Powróciła LaLiga. Oczy sympatyków w sobotę skierowane były przede wszystkim na meczu Barcelony, który wybrała się na Majorkę, by rozegrać rywalizację z RCD Mallorca. Całe show skradł nieproszony gość. Wtargnięcie sympatyka przy funkcjonowaniu wszelkich obostrzeń wzbudziło ogromne kontrowersje.

Druga część spotkania Mallorca – Barcelona. Goście za sprawą bramek Vidala oraz Braithwaite’a prowadzą w meczu, kontrolując wydarzenia boiskowe.
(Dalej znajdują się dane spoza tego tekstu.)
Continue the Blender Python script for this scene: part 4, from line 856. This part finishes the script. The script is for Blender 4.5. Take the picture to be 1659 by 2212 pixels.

O ile zawodnicy „Dumy Katalonii” pilnowali rezultatu, to o dyscyplinie nie można powiedzieć w kontekście osób odpowiedzialnych za bezpieczeństwo i przebieg rywalizacji.

Kibic wtargnął na murawę

Nagle w 53. minucie starcia na boisku pojawił się sympatyk w koszulce Argentyny.

Kibic zdążył zrobić sobie selfie z Jordim Albą. Po chwili w końcu zareagowały służby, które wyprowadziły człowieka z murawy.

Zaplanowana akcja

W trakcie rozmowy z radiem Cadena Cope, sympatyk opowiedział o całej sytuacji – Planowałem to od momentu, gdy dowiedziałem się, że odbędzie się mecz w tym terminie. Chciałem zrobić sobie zdjęcie z Messim. To mój idol. Zrobiłem sobie fotkę, jednakże nie była ona zbyt dobra. Dodatkowo policja kazała mi usunąć to zdjęcie. Gdy zatrzymałem się obok Jordiego Alby, powiedziałem mu, że biegnę do Messiego. To było miłe doświadczenie.

Dla nieproszonego kibica sobotnie starcie było wyjątkowym przeżyciem. Z kolei osoby odpowiedzialne za bezpieczeństwo w tym spotkaniu otrzymują żółtą, by nie powiedzieć czerwoną kartkę. Takie sytuacje po prostu nie mogą mieć miejsca. W szczególności, gdy obowiązują takie restrykcje.